▶ _WRITTEN INSTRUCTION_
Return each line holding the string "this".

▶ _PROVIDED RECORDS_
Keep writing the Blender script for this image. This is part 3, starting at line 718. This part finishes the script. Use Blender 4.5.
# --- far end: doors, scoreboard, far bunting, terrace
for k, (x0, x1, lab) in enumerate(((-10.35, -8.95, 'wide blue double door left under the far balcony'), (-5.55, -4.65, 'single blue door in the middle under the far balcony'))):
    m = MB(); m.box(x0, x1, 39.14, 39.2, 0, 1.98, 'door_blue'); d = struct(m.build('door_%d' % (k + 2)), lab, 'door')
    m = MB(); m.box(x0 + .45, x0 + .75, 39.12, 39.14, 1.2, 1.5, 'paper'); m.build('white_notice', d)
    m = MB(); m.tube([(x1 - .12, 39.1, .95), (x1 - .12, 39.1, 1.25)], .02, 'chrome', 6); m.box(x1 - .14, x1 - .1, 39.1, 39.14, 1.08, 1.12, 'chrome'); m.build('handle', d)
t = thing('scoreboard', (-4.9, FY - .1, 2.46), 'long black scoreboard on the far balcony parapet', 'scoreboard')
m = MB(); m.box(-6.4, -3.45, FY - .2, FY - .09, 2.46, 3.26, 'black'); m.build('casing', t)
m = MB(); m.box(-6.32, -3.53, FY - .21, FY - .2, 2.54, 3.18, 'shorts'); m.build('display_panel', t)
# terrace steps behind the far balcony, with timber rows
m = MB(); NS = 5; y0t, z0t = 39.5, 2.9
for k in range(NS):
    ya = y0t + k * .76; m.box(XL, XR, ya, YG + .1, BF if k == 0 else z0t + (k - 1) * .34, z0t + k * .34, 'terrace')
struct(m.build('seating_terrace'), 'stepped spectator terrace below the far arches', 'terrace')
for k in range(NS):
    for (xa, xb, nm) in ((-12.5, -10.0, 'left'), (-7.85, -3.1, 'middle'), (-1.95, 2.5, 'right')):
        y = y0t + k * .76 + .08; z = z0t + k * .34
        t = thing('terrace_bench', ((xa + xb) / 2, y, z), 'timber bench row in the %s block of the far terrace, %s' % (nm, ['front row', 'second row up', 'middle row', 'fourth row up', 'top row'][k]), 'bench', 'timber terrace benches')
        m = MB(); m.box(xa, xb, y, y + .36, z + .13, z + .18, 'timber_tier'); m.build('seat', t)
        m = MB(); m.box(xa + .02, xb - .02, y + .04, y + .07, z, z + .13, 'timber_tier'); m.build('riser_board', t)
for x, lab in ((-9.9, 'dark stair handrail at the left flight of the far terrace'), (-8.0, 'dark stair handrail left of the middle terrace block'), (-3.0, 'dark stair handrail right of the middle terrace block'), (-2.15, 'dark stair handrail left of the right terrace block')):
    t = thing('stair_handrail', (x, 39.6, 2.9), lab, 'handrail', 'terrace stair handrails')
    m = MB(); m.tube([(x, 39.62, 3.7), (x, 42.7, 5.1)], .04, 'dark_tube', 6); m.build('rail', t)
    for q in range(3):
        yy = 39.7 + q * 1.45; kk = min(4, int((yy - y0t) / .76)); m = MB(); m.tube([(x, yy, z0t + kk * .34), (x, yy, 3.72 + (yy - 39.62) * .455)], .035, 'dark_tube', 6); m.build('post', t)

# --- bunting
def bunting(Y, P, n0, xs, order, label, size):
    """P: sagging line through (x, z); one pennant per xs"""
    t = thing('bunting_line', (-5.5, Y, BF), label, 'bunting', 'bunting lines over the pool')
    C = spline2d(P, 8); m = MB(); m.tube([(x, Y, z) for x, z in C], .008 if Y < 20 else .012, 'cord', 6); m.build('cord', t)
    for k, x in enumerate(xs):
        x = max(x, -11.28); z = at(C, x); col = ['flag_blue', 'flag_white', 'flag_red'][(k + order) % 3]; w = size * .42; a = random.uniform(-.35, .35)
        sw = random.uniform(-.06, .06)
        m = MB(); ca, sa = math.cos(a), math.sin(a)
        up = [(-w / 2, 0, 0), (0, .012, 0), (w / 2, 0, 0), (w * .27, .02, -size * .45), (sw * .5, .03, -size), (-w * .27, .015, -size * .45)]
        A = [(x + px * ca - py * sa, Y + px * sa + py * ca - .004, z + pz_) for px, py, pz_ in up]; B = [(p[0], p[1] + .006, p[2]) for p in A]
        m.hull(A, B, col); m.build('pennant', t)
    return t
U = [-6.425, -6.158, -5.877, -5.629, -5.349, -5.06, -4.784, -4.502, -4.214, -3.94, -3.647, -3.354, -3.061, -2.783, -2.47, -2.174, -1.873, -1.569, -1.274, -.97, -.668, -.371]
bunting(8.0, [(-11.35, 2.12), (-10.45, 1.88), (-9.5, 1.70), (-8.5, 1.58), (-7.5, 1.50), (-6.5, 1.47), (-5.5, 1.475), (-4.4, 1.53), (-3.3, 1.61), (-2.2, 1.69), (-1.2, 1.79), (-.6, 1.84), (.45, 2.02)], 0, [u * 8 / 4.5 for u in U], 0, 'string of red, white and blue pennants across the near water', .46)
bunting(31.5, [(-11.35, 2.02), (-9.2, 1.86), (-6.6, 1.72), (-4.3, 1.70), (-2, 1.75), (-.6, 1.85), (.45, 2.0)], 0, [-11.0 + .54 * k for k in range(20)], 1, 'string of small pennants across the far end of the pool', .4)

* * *

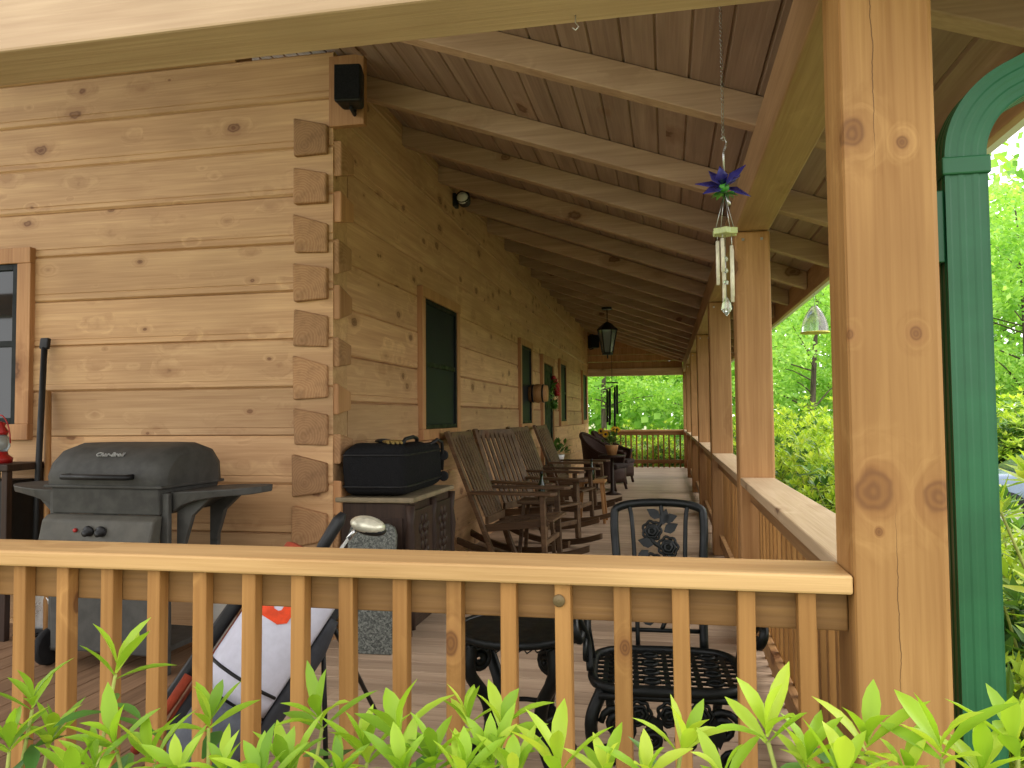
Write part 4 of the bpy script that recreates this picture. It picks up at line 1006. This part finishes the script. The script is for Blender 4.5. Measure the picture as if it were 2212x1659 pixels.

▶ _CORRECT RESULT_
Keep writing the Blender script for this image. This is part 3, starting at line 718. This part finishes the script. Use Blender 4.5.
Write part 4 of the bpy script that recreates this picture. It picks up at line 1006. This part finishes the script. The script is for Blender 4.5. Measure the picture as if it were 2212x1659 pixels.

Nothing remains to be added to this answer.